How he had waited, how he had longed for her to come, and how he now yearned for her to stay. His thoughts reached out to her, finding their way across the distance that remained. He wanted to hold her, touch her, keep her close. And she felt him like a warm wind, blowing around her, pulling her homeward.

Then in the split of a second the sense dispersed and she was righted by the voice of the seller; the sale, gone awry. She was regaled with some semblance of a sorry, and she was whisked away. Separated from what might have been.

As she walked away the man at the window watched her go. His heart was heavy, he had waited so long. He watched as she looked over her shoulder, back toward the something she couldn’t see. To the him she had always known.

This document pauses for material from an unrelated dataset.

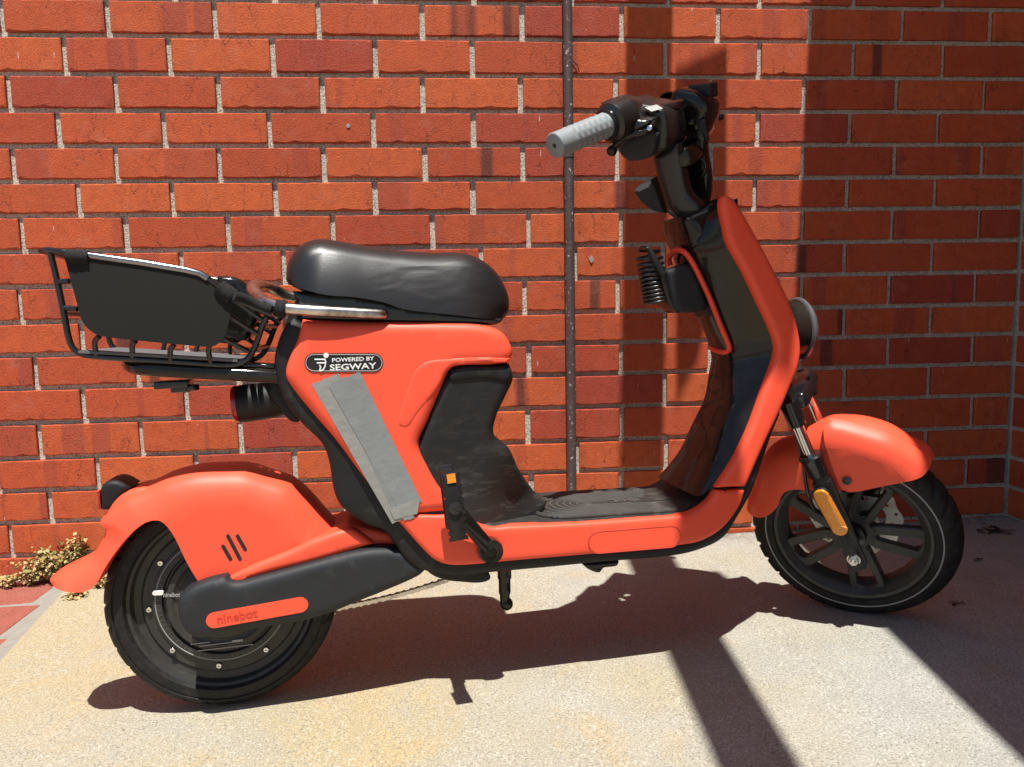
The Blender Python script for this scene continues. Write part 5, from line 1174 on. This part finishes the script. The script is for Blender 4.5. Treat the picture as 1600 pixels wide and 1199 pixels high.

She would come back, he was certain. So he would wait, again. Now she knew where he was, it wouldn’t be long, before she would come home.

1 Comment

  1. My critical vocabulary isn’t the most sophisticated so my apologies for not being able to pay you the compliments you deserve. I really love the way your mind works, the way you use words and the thoughts, feelings, images, memories and chance associations your words conjure up in my head and heart: an example of this last is that the first sentence of this story caused me to think of a song I love, “Word Unspoken, Sight Unseen” by Richard Thompson, which for me complements this story very well. And by the end “Dimming of the Day” by Richard and Linda Thompson was in my head too.